Opinión
Sabia cortesía
Lo bueno de la pausa del verano es que nos permite leer por fin aquellos libros que teníamos aplazados por otras lecturas en invierno. Los pasados días de calores paralizantes los dediqué a la lectura inmóvil de la única novela que escribió el premier británico Winston Churchill en 1897, cuando era joven. Pasé un rato entretenido, pero no creo faltar ni al respeto ni a la verdad si afirmo que fue una suerte que Churchill abandonara la carrera literaria para dedicarse a la política. La trama de la novela es muy primaria y los personajes no resultan casi ni siquiera bidimensionales, aunque están pintados, eso sí, con unos deliciosos tonos de acuarela. Como narrador no es nada ágil y enormemente ortopédico, pero lo que hace interesante su lectura es comprobar de qué manera salpica, de vez en cuando, las peripecias de acción con comentarios que dejan ya traslucir su futura sabiduría política. Sirva de ejemplo la sentencia siguiente, que nos brinda a todos: «es sagaz reconocer la importancia de la preservación e incremento de las corteses fórmulas sociales entre los hombres públicos del Estado». Acababa de leer estas líneas cuando levanté la cabeza y vi en la pantalla del televisor a Quim Torra. Sucedió porque, en verano, siempre leo con un ojo puesto en las noticias de televisión, de fondo y sin volumen. Torra aparecía en ellas con ese rictus de mandíbula apretada que le ha sido habitual desde que lo colocaron en su puesto. En todas las escenas que protagonizaba salía haciendo algún desplante a los líderes políticos y jefes de Estado que acudían a solidarizarse con las víctimas de hace un año en Barcelona. Entendí entonces perfectamente porque Torra nunca podrá ser un hombre de estado.

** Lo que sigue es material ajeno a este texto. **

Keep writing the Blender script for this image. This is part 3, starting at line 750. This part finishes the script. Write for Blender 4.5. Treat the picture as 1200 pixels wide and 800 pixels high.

Que dos millones de personas, las cuales aspiran a tener un estado propio, designen a dedo para presidente a alguien que, claramente, carece de dotes para ello es una contradicción bastante esquizofrénica que nos podría llevar a muchas y sabrosas reflexiones.
«Savrola», la novela de juventud de Churchill se publicó a finales del siglo XIX. Parece mentira que estemos en el siglo veintiuno y haya gente que continúe insensible a este tipo de básicas obviedades.